3D scene scripts:
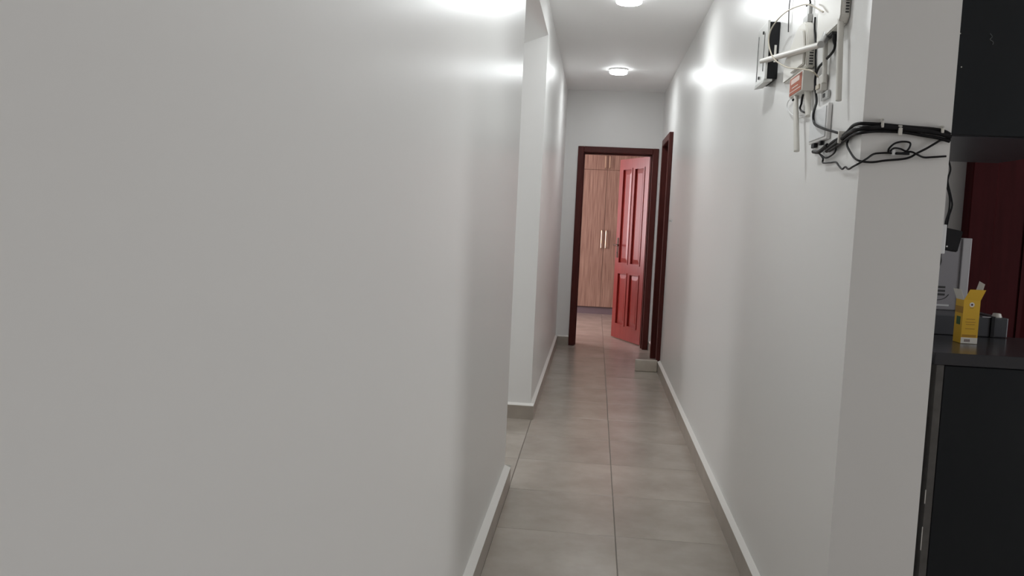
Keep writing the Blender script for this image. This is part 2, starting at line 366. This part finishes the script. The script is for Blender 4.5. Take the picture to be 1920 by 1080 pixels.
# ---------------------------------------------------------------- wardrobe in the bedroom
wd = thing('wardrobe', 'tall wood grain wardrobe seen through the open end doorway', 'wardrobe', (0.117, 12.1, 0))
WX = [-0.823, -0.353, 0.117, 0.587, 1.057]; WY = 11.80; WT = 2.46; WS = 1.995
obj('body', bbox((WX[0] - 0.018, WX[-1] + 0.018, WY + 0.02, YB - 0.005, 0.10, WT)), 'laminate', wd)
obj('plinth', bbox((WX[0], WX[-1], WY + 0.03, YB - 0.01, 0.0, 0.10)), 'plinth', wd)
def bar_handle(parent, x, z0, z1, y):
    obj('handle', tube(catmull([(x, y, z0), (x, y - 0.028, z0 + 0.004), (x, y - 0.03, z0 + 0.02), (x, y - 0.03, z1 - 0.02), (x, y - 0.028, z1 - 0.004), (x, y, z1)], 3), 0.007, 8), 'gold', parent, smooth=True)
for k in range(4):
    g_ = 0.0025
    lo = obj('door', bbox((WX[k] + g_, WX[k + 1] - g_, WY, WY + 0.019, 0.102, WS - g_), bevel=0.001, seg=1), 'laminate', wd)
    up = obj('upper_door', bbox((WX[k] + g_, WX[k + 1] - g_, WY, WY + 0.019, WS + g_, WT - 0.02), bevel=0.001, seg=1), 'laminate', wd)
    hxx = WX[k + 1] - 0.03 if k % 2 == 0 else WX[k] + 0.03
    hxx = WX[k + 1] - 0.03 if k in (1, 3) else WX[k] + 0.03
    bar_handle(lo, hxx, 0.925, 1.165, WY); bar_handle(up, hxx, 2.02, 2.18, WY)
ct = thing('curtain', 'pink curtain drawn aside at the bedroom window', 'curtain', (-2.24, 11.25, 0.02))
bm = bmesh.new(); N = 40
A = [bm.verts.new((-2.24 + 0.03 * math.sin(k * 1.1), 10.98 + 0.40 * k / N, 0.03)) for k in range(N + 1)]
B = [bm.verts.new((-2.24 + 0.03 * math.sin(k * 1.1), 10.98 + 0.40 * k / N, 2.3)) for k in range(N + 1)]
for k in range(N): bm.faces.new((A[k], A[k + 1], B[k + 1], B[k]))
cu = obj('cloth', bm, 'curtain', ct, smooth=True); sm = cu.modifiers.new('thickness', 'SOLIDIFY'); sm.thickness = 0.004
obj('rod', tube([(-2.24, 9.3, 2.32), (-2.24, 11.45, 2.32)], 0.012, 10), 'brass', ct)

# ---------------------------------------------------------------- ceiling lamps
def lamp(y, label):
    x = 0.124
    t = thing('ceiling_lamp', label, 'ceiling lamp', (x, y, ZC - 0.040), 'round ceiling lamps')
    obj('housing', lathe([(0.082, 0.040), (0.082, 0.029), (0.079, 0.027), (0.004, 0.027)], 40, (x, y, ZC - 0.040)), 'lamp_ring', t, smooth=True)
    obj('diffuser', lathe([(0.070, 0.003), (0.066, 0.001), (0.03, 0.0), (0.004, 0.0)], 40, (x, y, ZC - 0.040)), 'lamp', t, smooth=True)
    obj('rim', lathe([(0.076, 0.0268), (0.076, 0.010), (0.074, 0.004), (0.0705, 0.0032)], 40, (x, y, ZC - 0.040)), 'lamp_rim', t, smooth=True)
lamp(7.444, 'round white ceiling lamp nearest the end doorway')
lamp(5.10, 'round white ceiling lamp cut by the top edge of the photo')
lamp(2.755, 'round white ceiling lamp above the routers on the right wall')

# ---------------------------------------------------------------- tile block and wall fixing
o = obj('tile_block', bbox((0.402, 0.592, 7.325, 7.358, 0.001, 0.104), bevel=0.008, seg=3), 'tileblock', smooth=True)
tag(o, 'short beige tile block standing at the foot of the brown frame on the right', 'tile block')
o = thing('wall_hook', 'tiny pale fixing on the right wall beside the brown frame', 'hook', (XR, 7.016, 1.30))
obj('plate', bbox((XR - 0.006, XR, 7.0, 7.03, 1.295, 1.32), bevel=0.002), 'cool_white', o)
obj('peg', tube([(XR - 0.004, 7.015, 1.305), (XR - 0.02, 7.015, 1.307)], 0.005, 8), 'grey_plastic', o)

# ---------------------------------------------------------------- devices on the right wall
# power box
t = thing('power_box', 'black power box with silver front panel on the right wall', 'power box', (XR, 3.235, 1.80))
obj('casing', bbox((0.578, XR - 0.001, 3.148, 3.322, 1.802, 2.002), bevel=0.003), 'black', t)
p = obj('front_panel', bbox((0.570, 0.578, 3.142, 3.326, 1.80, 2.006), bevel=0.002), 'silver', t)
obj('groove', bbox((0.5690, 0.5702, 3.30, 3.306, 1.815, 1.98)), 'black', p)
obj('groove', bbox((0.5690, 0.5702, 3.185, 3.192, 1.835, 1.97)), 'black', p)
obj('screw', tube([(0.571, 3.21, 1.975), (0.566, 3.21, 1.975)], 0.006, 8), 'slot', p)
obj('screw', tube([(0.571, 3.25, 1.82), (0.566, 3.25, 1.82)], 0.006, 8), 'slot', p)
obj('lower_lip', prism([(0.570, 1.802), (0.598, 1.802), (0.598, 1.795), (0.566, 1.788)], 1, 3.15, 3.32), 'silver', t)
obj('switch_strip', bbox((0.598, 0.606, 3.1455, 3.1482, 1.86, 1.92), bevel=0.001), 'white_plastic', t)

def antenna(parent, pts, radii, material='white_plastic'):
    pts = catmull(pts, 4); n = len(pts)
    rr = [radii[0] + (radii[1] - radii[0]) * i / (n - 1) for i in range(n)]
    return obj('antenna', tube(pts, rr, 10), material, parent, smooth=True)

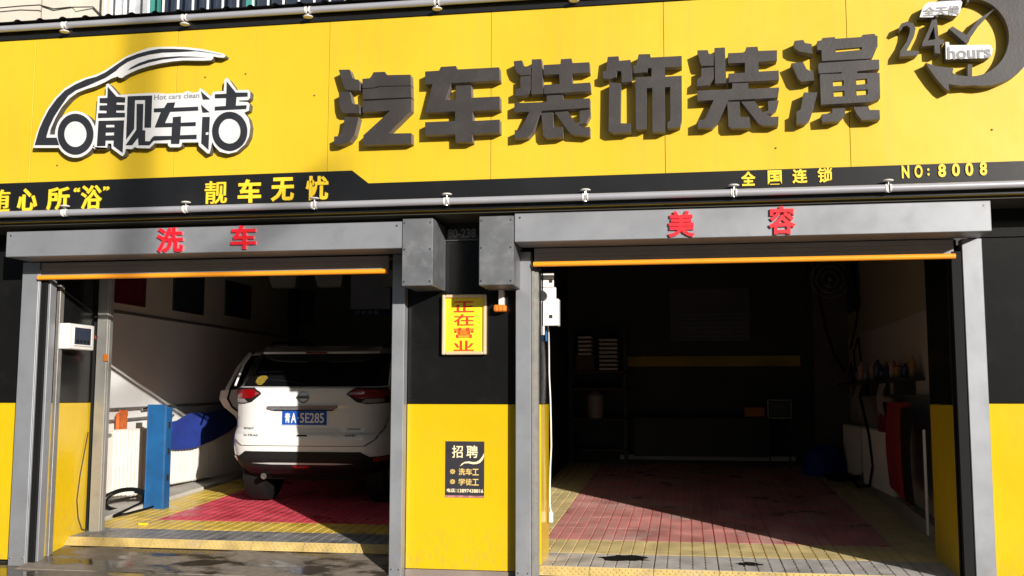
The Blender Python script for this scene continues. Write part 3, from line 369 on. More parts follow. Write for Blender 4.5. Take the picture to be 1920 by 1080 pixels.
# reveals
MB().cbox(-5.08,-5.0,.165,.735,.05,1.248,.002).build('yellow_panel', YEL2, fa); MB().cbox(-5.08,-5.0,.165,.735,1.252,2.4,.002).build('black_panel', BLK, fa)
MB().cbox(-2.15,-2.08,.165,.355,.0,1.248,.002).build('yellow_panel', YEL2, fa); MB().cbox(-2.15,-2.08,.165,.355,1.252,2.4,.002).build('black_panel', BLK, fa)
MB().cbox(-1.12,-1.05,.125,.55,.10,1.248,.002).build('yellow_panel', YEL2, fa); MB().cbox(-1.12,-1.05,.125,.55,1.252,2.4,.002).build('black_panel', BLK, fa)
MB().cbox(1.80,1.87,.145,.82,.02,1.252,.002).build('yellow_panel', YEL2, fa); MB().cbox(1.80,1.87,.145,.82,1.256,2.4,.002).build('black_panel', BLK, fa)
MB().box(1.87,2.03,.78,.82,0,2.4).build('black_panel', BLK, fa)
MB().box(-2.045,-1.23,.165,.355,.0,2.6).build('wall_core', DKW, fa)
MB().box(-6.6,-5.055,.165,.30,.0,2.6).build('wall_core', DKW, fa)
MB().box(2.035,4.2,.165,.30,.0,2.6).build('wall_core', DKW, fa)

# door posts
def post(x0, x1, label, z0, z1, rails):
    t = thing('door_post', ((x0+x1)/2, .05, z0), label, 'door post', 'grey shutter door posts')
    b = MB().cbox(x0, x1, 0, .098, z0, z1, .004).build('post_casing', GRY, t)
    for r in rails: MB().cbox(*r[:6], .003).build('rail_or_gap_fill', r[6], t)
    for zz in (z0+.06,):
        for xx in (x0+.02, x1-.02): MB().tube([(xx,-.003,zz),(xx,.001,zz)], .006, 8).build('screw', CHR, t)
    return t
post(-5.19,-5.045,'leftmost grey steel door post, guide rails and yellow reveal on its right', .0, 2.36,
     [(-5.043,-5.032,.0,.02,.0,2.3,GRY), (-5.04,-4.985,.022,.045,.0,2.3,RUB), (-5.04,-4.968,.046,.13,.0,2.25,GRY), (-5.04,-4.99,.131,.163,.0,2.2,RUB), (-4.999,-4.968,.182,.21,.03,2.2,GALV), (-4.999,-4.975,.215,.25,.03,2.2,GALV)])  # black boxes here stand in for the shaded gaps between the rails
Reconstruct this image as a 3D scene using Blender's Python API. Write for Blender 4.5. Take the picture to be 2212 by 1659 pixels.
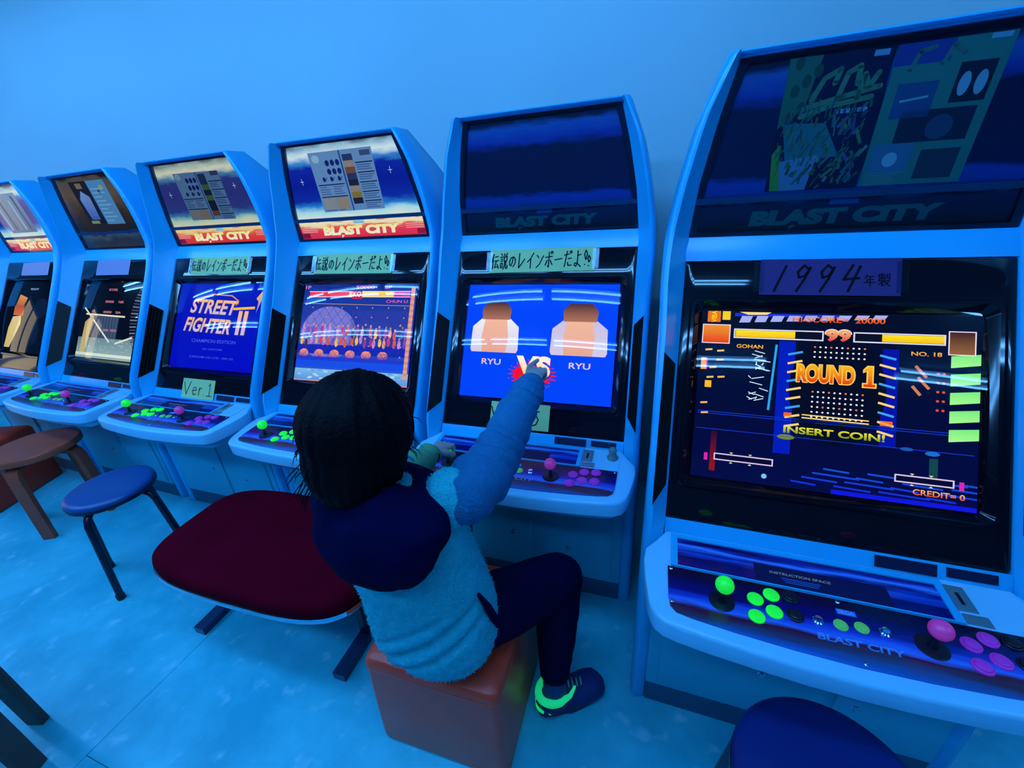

## Given task
Extract every line above containing the word "Python".

## Answer below
The Blender Python script for this scene continues. Write part 3, from line 369 on. More parts follow. Write for Blender 4.5. Take the picture to be 1920 by 1080 pixels.
Reconstruct this image as a 3D scene using Blender's Python API. Write for Blender 4.5. Take the picture to be 2212 by 1659 pixels.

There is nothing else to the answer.